Television Interview of the US President on Problems with the CIA and the Truth

By Rainer Rupp

[This article originally published in: junge Welt, February 10, 2004 is translated from the German on the World Wide Web, www.jungewelt.de/2004/02-10/004.php.]

Judging by the first reactions of convinced Bush followers, the US president should keep his mouth shut and not give interviews any more. Thus commentator John Derbyshire in the neoconservative National Review described the presentation of George W. Bush on Monday as a “rather pathetic show”. The interview was seen Sunday evening on NBC at the best-broadcast time. The question pressed in the living rooms of the nation whether the stammering man on the screen was actually the president of the United States of America. Bush mumbled and stumbled along from sentence to sentence in justifying the Iraq war. He gave monosyllable answers or no answer to difficult questions. At the same time he stood out by stubbornly ignoring facts that were long well known. Bush stated that his chief weapons inspector David Kay found a large quantity of evidence that “Iraq was more dangerous in many regards than we thought.” In truth, Kay testified before the US Congress shortly after the end of his mission that there were no prohibited weapons in Iraq and that these weapons with “very high probability” were already destroyed in the middle of the 1990s.

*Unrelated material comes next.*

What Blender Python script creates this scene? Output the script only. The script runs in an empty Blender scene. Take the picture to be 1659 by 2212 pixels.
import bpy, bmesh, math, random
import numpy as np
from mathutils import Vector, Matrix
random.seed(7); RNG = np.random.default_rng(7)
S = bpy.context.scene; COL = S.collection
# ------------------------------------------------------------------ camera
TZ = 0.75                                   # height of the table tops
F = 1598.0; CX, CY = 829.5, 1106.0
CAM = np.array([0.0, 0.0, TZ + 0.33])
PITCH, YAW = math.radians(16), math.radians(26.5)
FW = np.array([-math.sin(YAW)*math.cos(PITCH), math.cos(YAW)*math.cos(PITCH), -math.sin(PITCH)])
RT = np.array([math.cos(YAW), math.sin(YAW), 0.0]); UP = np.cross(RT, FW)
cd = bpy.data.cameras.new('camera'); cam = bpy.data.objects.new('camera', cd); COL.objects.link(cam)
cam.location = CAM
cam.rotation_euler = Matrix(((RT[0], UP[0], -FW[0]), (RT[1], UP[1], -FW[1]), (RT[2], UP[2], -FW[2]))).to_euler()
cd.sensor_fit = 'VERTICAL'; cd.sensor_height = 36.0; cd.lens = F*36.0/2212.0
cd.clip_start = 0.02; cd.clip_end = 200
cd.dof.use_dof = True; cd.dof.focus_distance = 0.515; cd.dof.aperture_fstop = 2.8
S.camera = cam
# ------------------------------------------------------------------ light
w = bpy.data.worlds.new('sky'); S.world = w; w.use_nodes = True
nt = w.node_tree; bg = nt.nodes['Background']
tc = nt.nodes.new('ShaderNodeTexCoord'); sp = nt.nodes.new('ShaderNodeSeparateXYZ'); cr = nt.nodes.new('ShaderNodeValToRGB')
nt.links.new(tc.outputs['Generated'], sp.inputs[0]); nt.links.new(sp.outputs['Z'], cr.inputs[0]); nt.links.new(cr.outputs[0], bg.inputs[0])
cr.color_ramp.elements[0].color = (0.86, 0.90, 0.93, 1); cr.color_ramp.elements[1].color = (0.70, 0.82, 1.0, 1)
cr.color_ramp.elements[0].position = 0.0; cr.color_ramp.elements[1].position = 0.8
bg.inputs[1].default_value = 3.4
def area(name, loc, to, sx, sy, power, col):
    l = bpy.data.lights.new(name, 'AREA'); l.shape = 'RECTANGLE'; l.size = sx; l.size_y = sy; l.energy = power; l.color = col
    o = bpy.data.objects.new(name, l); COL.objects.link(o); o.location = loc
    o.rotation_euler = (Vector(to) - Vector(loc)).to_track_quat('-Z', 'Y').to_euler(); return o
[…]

The star-NBC moderator Tim Russert sent to the White House for the interview wanted to know about the prohibited weapons. Oh, there could be a “lot of theories”, Bush replied. “Saddam and his accomplices could have destroyed them when we marched into Iraq. They could have hidden them. They could have brought them into another country. We will find out.” Bush gave no answer to the question whether the Bush strategy of the so-called preventive strike was tenable in view of the false intelligence service information. Instead he hid behind his secret service. He, the president, was “forced” to decide on the basis “of existing intelligence service information”. But the poor intelligence service situation was not the result of mistakes. The agency has “a capable leader” with CIA-head George Tenet. The allies also came to the same conclusions as the US services. Is Tenet’s job “in danger”? “No, not at all.” According to a congressional investigation, the CIA already failed miserably before September 11. The CIA also drove the president “into the Iraq war” with false information. Nevertheless Bush now expressed again his most complete trust in the CIA chief so that the question pressed: Could Tenet’s knowledge have been possibly dangerous for Bush?

With the question of the NBC interviewer whether the Iraq war was worth the deaths of officially 530 US soldiers and 3000 wounded army soldiers – the thousands upon thousands of victims on the Iraqi side weren’t worth mentioning – Bush squirmed uncomfortably in his chair. Finally he resolved to present his version of weapons of mass destruction and “the alleged danger for America” to “the parents of the fallen soldiers who now look on”. “A free Iraq will change the world. These are historic times”, Bush emphasized.